Disfruté de cada página, de cada coma, olvidándome de las espantosas temperaturas veraniegas, del todo imbuida en el espíritu de Yule, en el aroma de los pinos invernales de una Escocia que todavía recuerdo con inmenso cariño y admiración pese a que hayan transcurrido tantos años desde que estuve por última vez.
Una Navidad escocesa es un cuento con un fantasma entrañable, en homenaje a esa tradición británica de contar historias de aparecidos en las largas noches de Navidad, con toda la familia sentada junto al fuego.
Pero también es una comedia de enredo, en donde el amor familiar, el amor por nuestras tradiciones y el amor más inesperado se entrelazan en una invitación a recordar que, aunque el solsticio de invierno sea la noche más larga del año, también es la celebración más brillante. Es la historia de Natalia, que nunca ha encajado demasiado bien en ningún lugar y a la que de repente se le abren las puertas de un castillo y de una familia.

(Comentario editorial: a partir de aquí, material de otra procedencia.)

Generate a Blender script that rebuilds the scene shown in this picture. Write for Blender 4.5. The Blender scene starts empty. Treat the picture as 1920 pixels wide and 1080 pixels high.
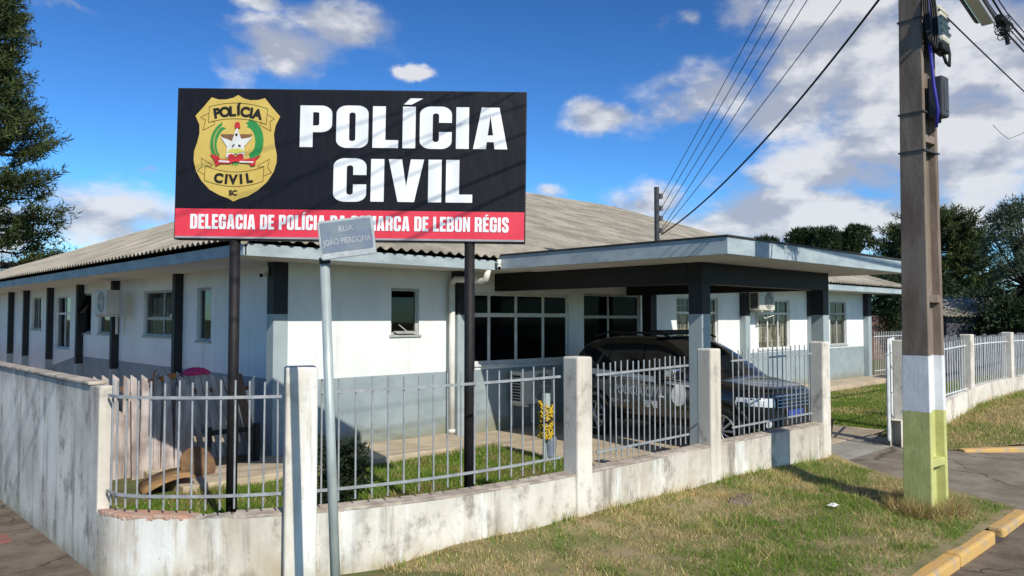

La historia del tío Archie, que murió en las guerras napoleónicas, pero que siguió en espíritu con aquellos a los que más amaba. La historia de Henry, un abogado abrumado por el peso de la conservación del patrimonio familiar, que necesita un respiro.
Pero, sobre todo, es el legado del doctor David Willoughby, un historiador despistado, generoso y apasionado, que una vez visitó un castillo ubicado en el corazón de un bosque escocés y se enamoró para siempre de la legendaria belleza celta que todavía recordamos en el continente.
Estoy convencida de que cuando una historia se ha escrito con una sonrisa en los labios y la alegría en el corazón, se nota y se contagia. Me gusta pensar en este cuento navideño como un refugio literario, un descanso del ruido y la furia que nos rodea a diario, una pequeña isla de autocuidado.
Vivimos demasiado deprisa y el dolor, el sufrimiento y los problemas nos tocan de lejos y de cerca. Puede que leer una historia amable no nos salve la vida, pero sí que nos otorga la oportunidad de apagar por un momento todo lo que nos rodea, también lo que duele; y ese descanso, esa pausa, ese detenerse en unas páginas luminosas y optimistas, nos ayuda a reponer fuerzas para volver a salir ahí fuera y mejorar lo que esté en nuestras manos.
La Navidad, más que cualquier otro momento del año, es un recordatorio de lo feliz que nos hace cuidar de los nuestros, pero también de lo necesario que resulta cuidar también de nosotros mismos. No nos olvidemos de hacerlo con el cariño, la amabilidad y el buen humor que nos merecemos.